Driftwood Johnson
Member
I'd sure love to see an old book on shooting sports from the mid 1800's and see what is written about this.
How about this. A page from a reprint of the 1905/1906 Smith and Wesson catalog. In those days S&W sold ammunition too. Notice that the description of each cartridge includes the words 'contains XX grains of black powder'. It doesn't say anything about equivalency or water or anything else. It says 'contains XX grains of black powder. That sure sounds like a weight measurement to me.
This catalog is full of specifications for the cartridges S&W was selling in 1905 and 1906. Here is the page describing three 38 caliber cartridges.

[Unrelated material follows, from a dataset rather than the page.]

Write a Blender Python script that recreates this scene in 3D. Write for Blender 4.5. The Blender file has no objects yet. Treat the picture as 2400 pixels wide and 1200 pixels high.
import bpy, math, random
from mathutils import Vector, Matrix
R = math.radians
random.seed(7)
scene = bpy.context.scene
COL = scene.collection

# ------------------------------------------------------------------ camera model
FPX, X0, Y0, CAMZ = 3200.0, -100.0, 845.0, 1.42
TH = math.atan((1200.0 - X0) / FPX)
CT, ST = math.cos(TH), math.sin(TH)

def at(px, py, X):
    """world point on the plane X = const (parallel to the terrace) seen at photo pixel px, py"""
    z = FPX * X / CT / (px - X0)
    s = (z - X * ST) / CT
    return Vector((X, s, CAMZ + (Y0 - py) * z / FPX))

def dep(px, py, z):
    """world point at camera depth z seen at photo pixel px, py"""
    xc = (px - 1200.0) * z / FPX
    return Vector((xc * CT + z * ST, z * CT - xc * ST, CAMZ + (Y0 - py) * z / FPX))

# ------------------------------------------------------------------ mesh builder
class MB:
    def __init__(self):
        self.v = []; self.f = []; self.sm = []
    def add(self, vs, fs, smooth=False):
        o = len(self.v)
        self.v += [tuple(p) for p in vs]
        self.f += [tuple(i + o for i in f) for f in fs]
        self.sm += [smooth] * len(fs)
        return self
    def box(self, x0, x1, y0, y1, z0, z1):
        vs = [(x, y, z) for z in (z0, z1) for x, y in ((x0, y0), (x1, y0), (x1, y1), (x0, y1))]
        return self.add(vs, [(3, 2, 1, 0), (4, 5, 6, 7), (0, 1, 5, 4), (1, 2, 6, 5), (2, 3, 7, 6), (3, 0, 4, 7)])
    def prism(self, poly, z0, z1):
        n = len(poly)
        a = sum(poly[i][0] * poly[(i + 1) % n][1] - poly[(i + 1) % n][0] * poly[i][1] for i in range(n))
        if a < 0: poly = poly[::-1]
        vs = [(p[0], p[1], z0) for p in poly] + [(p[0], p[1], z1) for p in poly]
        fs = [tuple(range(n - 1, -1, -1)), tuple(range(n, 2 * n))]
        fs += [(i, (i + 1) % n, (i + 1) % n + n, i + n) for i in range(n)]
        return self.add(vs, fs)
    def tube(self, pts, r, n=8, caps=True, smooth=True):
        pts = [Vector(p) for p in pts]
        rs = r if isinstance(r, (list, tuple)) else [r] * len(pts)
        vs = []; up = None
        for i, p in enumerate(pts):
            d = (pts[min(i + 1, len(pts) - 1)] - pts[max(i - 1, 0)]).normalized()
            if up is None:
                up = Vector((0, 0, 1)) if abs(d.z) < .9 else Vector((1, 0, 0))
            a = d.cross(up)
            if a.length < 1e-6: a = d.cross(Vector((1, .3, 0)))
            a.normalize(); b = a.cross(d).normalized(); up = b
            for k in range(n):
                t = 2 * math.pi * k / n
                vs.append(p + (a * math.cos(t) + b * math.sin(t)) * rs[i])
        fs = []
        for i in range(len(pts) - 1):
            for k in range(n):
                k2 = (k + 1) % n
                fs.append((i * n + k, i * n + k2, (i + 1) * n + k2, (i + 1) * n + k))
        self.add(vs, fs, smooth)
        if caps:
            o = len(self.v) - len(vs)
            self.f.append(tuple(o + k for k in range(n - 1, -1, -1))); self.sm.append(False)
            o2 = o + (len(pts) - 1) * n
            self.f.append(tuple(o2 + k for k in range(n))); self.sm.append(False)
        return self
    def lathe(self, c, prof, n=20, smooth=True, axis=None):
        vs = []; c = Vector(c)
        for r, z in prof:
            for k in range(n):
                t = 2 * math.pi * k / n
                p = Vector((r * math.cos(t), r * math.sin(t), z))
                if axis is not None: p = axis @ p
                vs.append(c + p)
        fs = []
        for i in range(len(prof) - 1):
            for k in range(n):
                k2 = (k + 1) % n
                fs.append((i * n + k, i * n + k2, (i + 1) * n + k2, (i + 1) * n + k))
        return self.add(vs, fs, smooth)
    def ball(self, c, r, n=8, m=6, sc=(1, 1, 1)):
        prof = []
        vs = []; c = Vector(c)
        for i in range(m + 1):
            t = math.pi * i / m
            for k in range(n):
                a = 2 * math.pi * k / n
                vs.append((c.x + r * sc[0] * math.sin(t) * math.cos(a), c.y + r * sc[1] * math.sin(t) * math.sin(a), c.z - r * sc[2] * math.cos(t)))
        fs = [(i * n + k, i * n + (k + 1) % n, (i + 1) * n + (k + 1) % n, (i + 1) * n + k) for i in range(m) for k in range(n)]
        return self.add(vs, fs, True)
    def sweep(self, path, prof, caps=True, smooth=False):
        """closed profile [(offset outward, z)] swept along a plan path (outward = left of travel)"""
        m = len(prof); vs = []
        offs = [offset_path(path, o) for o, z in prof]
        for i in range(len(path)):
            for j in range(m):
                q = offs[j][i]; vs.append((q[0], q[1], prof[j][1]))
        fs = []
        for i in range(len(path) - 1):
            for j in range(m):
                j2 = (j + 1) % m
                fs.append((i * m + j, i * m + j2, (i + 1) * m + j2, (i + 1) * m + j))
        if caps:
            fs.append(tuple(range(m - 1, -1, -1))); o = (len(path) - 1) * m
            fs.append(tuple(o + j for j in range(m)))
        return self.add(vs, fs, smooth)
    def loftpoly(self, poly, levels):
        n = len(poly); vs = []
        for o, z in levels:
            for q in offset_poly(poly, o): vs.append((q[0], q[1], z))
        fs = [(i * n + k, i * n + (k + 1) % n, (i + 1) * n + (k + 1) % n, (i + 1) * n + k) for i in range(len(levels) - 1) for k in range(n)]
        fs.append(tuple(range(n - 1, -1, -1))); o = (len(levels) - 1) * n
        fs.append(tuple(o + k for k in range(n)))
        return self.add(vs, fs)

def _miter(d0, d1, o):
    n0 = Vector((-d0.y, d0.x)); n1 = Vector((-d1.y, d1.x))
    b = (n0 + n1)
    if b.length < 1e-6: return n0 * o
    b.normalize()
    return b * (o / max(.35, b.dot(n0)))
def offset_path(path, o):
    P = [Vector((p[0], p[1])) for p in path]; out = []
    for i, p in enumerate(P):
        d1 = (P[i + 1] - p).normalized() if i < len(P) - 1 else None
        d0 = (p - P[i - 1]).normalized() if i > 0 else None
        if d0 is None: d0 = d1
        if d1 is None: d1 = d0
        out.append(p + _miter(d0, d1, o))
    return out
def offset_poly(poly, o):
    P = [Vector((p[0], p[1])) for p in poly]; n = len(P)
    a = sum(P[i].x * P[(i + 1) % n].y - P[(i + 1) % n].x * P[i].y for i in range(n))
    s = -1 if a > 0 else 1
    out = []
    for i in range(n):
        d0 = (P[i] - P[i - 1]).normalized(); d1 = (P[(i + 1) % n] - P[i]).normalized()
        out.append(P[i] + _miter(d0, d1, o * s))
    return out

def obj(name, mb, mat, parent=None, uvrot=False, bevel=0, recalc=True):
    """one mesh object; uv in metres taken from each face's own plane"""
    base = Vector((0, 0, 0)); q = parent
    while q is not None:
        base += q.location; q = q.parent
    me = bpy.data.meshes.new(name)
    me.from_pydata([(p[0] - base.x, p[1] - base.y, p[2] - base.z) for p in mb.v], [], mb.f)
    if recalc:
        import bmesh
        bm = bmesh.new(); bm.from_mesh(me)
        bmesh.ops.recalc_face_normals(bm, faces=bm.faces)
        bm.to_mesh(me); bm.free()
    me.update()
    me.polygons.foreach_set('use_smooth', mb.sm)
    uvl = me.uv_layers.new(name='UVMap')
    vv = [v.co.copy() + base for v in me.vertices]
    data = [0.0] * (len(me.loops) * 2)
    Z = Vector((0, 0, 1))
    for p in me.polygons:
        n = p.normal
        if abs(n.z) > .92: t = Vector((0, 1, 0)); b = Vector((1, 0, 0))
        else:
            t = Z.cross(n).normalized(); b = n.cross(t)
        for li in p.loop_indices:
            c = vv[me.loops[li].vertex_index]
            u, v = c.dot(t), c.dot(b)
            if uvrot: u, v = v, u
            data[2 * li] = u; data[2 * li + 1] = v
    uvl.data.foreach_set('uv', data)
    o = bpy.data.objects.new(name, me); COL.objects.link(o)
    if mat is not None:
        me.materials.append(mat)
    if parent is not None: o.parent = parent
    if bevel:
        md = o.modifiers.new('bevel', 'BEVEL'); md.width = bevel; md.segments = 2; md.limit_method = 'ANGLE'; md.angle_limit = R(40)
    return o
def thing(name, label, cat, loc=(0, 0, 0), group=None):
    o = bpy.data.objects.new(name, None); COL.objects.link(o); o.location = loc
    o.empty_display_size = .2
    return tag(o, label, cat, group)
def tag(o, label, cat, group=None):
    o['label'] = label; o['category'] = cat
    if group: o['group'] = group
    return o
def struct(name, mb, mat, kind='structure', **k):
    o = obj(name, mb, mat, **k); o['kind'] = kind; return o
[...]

It can range from fluffy homemade "stuff" to any number of manufactured inconsistencies comprised of only who knows what the its exact ingredients or characteristics are.
That's why I believe that a scientifically based volumetric powder measure wouldn't be based on a weighed volume with as much variation as black powder has but rather on a precisely weighed volume of water.
The main source of imprecision is the black powder itself.
Folks can weigh it all they want, but even each granule has a different shape, size and burn charactistic.
Maybe or maybe not so different enough that it matters anyway...
The assumptions you are making about the nature of Black Powder and how it is manufactured are mind boggling. Black Powder has been around for about 500 years. It has been poked, prodded, and studied for all of that time. In that time we have learned a great deal about how to make it and what makes it tick. Some of the techniques used to specify it and grade it in the late 19th Century were ingenious and easily stand the tests of time with modern chemists. Yes, each granule does have a different shape. No, they are not different sizes, the screens used to separate the different granulations are very precise. Granules of Black Powder having different shapes has nothing to do with the burn rate when a large quantity of granules are burned. It all evens out very nicely.
Yes, the formula for Black Powder did vary over time, but as early as 1781 the British settled on the same basic formula that is in use today, 75% Potassium Nitrate, 15% Charcoal, and 10% Sulfur.
My Dad was a chemist. Right out of college he worked for DuPont, then he spent the war years in Kansas working for Hercules Powder, which later became the present Alliant powder company. He used to make Black Powder as a profession. He told me long ago that the standard formula for Black Powder was 75% Potassium Nitrate, 15% Charcoal, and 10% Sulfur, which by the way is the same formula the US Army specified for all their military powder in the second half of the 19th Century.